You couldn’t tell what it was made of, and that meant expensive. Something dark gray, like the lead in a pencil, thin as the shell of one of those eggs, but you could probably drive a truck over it… She’d figured out how you opened it the night before: finger here, thumb there. It opened. No catch or anything, no spring… Inside was like black suede, but it gave like foam under your finger.
Those glasses, nested there. Big and black. Like that Orbison in the poster… She pulled them from the black suede… They bothered her … they weighed too much. Way too heavy for what they were, even with the big earpieces. The frames looked as though they’d been carved from slabs of graphite.
She put them on. Black. Solid black.
“Katharine Hepburn.” Skinner said.
Quote:
Warbaby wore a black Stetson set dead level on his head, the brim turned up all the way around, and glasses with heavy black frames. Clear lenses, windowpane plain.
Quote:
“You date you some architects, some brain-surgeons, you’d know what those are… Those VL glasses. Virtual light.”
“They expensive, Sammy Sal?”
“Shit, yes. ’Bout as much as a Japanese car… Got these little EMP-drivers around the lenses, work your optic nerves direct. Friend of mine, he’d bring a pair home from the office where he worked. Landscape architects. Put ’em on, you go out walking, everything looks normal, but every plant you see, every tree, there’s this little label hanging there, what its name is. Latin under that…”
Quote (at a crime scene with Warbaby and Freddie):
Rydell noticed the weight as he slid them on. Pitch black. Then there was a stutter of soft fuzzy ball-lightning, like what you saw when you rubbed your eyes in the dark, and he was looking at Warbaby. Just behind Warbaby, hung on some invisible wall, were words, numbers, bright yellow. They came into focus as he looked at them, somehow losing Warbaby, and he saw that they were forensic stats.
“Or,” Freddie said, “you can just be here now —”
And the bed was back, sodden with blood, the man’s soft, heavy corpse splayed out like a frog. That thing beneath his chin, blue-black, bulbous.
Rydell’s stomach heaved, bile rose in his throat, and then a naked woman rolled up from another bed, in a different room, her hair like silver in some impossible moonlight—
Rydell yanked the glasses off…
Quote:
“Here. Check it out.” He put them on her.
She was facing the city when he did it. Financial district… “Fuck a duck,” she said, those towers blooming there, buildings bigger than anything, a stone regular grid of them, marching in from the hills. Each one maybe four blocks at the base, rising straight and featureless to spreading screens likke the colander she used to steam vegetables. Then Chinese writing filled the sky.

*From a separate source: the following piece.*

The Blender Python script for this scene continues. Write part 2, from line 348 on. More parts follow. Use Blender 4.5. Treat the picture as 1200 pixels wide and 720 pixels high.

Hmmm… · What does Gibson’s 30-year-old vision teach us?
The devices are still heavier than you’d like, but light enough to wear all the time out in the real world.
Still expensive.
They look super-cool.
They are transparent while in use.
You can use them to show pictures or share information the way you would today by handing over a phone or tablet.
How you get information into them was as un-solved in 1993 as it is today.
But the real core value is the “A” in “AR” — augmenting an aspect of the real world that you’re looking at. Even if only by hanging text labels on it.
For me, that last point is at the center of everything. I want to be in a park at night and see fiery snakes climbing all the trees. I want to walk into a big-box store and have a huge glowing balloon appear over the Baking Supplies. I want floating labels to attach to all the different parts of the machine I’m trying to fix.
Watching TV, by yourself, on a huge screen, is not the future. Augmenting reality is.
The AVP? Some of its tech constitutes necessary but far from sufficient steps on the way from here to that 1993 vision.